Le jugement du Tribunal Administratif de Grenoble prononcé le 28/03/2022 reste particulièrement intéressant car le Tribunal fait application de l’article L 600-5-1 du Code de l’Urbanisme mais constate dans la même et seule décision que les deux irrégularités relevées au regard du Plan local d’Urbanisme en vigueur au moment de la délivrance du Permis de Construire étaient régularisées par le règlement du Plan local d’Urbanisme Intercommunal approuvé entretemps.
Ainsi

  • L’emplacement réservé initial, malgré le renoncement à acquérir du conseil municipal, s’agissant de la première irrégularité relevée, ne figurait plus au Plan local d’Urbanisme Intercommunal devenu applicable à la date à laquelle le Tribunal Administratif examinait et jugeait l’affaire.
  • La comptabilisation des places de stationnement, s’agissant du second motif d’annulation retenu, avait fait l’objet d’une précision au Plan local d’Urbanisme Intercommunal indiquant que le nombre de places exigées devait être arrondi à l’entier le plus proche ; validant ainsi le projet autorisé.
    Le jugement précise que « ainsi que la commune de XXX le fait valoir dans son mémoire du 9 mars 2022, enregistré en réponse à la lettre du tribunal du 4 mars 2022 informant les parties de la possibilité pour le tribunal de surseoir à statuer en application de l’article L. 600-5-1 du code de l’urbanisme, que les vices relevés aux points 36 et 39 apparaissent d’ores-et-déjà susceptibles d’être régularisés dès lors que, à la date à laquelle le tribunal statue, le PLU de Vif a cessé d’être applicable sur le territoire communal.»
    Le jugement retient qu’à la date à laquelle il est statué sur le Permis de Construire litigieux les deux moyens retenus sont régularisés par le Plan local d’Urbanisme Intercommunal et rejette le recours en annulation, sans qu’il soit besoin, avant dire droit, de surseoir à statuer.
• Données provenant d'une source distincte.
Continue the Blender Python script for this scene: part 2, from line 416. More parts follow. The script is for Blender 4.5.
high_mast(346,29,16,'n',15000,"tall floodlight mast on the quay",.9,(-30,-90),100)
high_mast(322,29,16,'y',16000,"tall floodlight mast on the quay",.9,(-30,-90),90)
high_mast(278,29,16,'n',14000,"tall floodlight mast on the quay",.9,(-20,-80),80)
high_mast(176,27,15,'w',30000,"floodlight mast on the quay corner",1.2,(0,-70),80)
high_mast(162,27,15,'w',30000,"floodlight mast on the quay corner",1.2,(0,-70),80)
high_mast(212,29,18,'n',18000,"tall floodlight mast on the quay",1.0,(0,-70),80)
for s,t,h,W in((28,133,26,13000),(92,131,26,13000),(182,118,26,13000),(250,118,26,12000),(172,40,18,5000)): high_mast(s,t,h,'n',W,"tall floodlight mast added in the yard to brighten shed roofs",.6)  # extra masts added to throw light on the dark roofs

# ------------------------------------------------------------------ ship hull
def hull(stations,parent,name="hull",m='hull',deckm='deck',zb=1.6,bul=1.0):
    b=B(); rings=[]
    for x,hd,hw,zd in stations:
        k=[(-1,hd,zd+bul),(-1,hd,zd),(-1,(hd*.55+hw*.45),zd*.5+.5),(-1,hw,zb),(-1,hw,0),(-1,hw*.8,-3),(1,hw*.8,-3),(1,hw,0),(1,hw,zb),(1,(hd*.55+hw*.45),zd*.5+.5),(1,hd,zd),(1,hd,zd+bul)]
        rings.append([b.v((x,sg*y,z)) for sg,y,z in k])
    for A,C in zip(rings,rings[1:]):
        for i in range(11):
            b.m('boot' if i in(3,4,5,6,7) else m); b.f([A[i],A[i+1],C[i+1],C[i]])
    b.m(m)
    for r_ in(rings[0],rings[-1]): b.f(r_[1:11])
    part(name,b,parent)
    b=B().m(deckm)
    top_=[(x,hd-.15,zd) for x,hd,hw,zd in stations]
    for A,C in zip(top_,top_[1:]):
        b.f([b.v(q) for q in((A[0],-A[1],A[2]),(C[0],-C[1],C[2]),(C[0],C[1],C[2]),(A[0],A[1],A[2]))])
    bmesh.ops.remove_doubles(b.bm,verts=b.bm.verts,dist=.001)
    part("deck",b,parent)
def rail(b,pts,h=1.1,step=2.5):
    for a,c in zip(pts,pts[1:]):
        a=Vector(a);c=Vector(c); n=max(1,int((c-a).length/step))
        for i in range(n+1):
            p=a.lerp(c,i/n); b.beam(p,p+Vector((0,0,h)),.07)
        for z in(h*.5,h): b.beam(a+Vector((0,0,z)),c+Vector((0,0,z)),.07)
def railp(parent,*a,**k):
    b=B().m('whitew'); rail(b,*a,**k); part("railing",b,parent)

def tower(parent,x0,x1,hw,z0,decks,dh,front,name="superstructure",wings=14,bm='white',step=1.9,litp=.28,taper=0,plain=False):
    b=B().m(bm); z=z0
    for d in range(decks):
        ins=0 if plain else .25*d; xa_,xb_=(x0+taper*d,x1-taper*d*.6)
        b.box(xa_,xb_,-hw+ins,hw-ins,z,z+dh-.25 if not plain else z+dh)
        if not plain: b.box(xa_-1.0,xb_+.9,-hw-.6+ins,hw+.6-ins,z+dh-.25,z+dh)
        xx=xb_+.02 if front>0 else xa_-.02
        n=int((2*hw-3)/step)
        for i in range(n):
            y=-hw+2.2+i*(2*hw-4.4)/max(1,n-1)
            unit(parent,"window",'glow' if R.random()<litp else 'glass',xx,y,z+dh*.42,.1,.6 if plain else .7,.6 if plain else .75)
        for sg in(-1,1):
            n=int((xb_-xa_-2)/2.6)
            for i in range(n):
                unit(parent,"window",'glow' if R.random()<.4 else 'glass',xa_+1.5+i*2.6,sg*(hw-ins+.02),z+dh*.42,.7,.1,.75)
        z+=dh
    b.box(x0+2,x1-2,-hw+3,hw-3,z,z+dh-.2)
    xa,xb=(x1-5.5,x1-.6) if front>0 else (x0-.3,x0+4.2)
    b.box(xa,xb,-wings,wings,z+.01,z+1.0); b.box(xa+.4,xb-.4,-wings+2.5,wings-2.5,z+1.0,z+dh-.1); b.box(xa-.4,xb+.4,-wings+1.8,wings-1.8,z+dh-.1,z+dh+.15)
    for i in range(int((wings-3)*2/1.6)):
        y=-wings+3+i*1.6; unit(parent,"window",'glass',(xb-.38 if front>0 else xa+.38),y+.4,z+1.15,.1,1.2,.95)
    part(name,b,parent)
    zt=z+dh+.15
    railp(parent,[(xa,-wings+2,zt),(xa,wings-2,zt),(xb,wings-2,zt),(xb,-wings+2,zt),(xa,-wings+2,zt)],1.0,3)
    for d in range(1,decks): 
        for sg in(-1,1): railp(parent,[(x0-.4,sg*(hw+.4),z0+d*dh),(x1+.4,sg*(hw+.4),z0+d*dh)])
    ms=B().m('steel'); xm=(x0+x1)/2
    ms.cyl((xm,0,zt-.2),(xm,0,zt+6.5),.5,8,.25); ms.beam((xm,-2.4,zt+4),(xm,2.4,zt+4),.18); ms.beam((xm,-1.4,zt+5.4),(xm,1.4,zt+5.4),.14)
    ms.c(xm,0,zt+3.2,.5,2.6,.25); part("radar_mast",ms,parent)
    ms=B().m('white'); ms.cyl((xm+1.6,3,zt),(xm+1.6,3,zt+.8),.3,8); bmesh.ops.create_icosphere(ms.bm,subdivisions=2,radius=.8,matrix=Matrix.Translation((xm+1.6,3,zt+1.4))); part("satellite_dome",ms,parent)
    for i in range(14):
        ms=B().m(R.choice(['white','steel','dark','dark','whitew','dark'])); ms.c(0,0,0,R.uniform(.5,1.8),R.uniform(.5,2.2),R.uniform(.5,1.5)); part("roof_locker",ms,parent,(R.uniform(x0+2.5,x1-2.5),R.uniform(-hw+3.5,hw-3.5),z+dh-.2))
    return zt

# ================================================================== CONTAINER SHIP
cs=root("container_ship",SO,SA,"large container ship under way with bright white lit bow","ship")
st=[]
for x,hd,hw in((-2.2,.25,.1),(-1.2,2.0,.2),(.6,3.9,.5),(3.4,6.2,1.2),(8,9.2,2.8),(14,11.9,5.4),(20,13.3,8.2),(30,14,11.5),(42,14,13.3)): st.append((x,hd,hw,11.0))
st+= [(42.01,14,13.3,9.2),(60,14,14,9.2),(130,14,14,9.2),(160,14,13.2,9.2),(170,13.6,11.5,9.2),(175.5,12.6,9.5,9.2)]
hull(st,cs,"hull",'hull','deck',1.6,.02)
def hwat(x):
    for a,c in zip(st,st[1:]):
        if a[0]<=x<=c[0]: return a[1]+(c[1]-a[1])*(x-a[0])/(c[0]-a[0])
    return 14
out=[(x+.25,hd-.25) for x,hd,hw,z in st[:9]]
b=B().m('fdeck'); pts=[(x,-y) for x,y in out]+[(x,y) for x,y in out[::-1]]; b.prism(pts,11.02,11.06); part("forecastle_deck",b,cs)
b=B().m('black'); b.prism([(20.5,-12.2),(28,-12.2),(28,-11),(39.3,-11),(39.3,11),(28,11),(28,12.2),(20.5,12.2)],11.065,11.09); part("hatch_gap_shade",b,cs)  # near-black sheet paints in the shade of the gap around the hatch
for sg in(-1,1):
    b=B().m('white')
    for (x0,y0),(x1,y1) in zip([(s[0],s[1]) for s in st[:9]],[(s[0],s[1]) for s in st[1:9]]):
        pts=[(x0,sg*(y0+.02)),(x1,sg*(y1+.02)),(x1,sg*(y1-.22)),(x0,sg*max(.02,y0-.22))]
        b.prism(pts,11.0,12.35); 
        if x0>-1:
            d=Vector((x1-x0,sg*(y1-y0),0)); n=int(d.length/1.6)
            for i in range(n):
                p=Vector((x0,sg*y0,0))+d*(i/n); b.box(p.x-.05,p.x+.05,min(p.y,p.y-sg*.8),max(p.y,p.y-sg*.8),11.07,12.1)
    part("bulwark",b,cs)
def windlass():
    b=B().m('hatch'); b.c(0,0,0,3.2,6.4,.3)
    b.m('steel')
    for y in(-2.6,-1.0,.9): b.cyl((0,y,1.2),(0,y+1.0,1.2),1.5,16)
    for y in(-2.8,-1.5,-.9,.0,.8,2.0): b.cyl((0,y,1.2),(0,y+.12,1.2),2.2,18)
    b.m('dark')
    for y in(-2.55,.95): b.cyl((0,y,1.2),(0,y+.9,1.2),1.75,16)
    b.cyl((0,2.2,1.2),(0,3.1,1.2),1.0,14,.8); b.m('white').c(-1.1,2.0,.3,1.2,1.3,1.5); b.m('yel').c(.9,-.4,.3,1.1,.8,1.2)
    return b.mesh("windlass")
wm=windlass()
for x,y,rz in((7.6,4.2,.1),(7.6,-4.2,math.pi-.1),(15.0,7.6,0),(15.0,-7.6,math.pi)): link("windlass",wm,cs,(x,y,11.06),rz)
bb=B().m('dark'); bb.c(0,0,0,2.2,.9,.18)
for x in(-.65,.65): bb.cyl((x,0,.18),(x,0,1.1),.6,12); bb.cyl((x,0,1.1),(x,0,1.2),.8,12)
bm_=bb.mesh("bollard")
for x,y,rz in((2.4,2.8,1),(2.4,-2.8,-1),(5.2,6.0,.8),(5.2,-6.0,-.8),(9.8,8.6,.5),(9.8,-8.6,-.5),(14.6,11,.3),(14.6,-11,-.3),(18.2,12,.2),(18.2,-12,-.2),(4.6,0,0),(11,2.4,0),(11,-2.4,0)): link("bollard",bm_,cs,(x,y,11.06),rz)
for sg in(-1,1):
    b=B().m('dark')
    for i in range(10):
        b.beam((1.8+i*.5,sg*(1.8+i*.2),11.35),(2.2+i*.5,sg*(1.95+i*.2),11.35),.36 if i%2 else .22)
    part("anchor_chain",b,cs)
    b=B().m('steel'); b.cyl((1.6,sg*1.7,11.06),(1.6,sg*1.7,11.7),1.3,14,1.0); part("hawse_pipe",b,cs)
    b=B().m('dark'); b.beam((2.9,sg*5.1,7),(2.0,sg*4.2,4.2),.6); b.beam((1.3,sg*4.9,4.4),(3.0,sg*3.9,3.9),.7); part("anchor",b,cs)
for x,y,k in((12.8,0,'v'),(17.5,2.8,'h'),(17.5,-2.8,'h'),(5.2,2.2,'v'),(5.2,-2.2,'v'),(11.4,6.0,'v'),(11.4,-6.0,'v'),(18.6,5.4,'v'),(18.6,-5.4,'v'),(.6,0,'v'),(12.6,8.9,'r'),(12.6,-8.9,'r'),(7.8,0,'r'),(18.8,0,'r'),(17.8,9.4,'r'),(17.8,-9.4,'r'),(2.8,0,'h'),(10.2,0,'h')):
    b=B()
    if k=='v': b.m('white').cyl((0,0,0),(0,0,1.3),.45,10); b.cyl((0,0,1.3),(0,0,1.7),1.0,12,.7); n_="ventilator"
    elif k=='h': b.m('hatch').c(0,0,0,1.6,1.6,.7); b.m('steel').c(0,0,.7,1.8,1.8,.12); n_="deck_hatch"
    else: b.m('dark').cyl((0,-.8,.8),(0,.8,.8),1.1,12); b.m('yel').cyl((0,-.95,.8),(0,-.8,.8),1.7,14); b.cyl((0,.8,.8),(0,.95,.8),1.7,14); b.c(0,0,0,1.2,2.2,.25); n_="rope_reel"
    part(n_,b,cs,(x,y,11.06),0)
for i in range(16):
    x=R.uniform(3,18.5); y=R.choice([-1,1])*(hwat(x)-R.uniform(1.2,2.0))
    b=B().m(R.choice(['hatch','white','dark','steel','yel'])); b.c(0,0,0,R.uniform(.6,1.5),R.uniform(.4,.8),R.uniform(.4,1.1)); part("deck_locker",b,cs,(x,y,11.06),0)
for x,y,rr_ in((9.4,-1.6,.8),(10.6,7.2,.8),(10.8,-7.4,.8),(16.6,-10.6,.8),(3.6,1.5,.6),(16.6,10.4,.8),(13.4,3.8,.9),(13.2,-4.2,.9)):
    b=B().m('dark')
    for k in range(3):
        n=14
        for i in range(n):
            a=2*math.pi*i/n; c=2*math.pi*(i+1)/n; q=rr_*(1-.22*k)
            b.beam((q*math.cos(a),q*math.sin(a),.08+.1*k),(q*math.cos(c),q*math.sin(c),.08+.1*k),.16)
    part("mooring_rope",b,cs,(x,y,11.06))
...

Le Conseil d’Etat dans un Arrêt en date du 3 juin 2020, n° 420736, retenait que:
« 10. Ces dispositions (L600-5-1 ) permettent au juge, lorsqu’il constate qu’un vice entachant la légalité du permis de construire peut être régularisé par un permis modificatif, de rendre un jugement avant dire droit par lequel il fixe un délai pour cette régularisation et sursoit à statuer sur le recours dont il est saisi. Le juge peut préciser, par son jugement avant dire droit, les modalités de cette régularisation. Un vice de procédure, dont l’existence et la consistance sont appréciées au regard des règles applicables à la date de la décision litigieuse, doit en principe être réparé selon les modalités prévues à cette même date. S’agissant des vices entachant le bien-fondé du permis de construire, le juge doit se prononcer sur leur caractère régularisable au regard des dispositions en vigueur à la date à laquelle il statue et constater, le cas échéant, qu’au regard de ces dispositions le permis ne présente plus les vices dont il était entaché à la date de son édiction. »

L’avancée ainsi réalisée, probablement au bénéfice de la modification dans la rédaction du texte de l’article L600-5-1 du Code de l’Urbanisme par la loi ELAN (supprimant la mention de la régularisation par la voie du Permis de Construire modificatif et la remplaçant par « acte susceptible d’être régularisé ») permet de simplifier la solution du contentieux mais semble placer l’examen de la légalité de la décision critiquée au règlement en vigueur à la date à laquelle statue le Tribunal.

En réalité le juge examine la légalité de l’autorisation de construire selon les principes habituels et en vertu du règlement en vigueur puis examine la régularisation du Permis de Construire à l’aune du règlement en vigueur à la date de sa décision, ce qui reste conforme aux principes de droit en vigueur puisqu’il s’agit de peser la légalité de la future décision qui sera rendue en application du règlement en vigueur à la date de son édiction.

Cette jurisprudence met en évidence l’évolution des méthodes d’approche et des réponses apportées aux contentieux dont on connait la longueur, les effets et les coûts ; illustrant une fois encore le pragmatisme du juge.